Mientras Jesús está lleno del Espíritu Santo, los nazarenos están
llenos de ira. También esto encuentra aplicación hoy si miramos los graves
conflictos que se libran en el terreno de las religiones. La mayor dureza del
corazón humano, capaz de llevar a las peores violencias, es la que proviene de
las pretensiones religiosas, que se expresan en conductas intolerantes,
excluyentes y condenatorias, y sustentan todo tipo de fundamentalismo o
sectarismo del signo que sea.
Para
nosotros hoy, el mensaje de este evangelio mantiene plena vigencia. Todos nos
podemos ver retratados en la sinagoga de Nazaret. Como los nazarenos, también
nosotros en un primer momento acogemos con entusiasmo el mensaje del evangelio.
Pero cuando comprendemos que la propuesta de Jesús nos exige cambios
importantes en nuestro modo de vivir aparecen nuestras resistencias.
Por
otra parte, tampoco a nosotros nos agrada que alguien nos
haga ver nuestras incoherencias y deje al descubierto nuestra incredulidad...

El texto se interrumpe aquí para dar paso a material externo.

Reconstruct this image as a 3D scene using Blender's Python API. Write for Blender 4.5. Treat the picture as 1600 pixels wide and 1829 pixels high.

El pasaje evangélico de hoy nos invita, pues, a no repetir el error de los
paisanos de Jesús: en vez de echarlo fuera, salgamos nosotros fuera de los
estrechos límites en que nos encerramos y vayamos con Él. Sigamos sus
itinerarios imprevisibles y demos los pasos que nos proponga dar, aunque
inicialmente no entren en nuestros cálculos.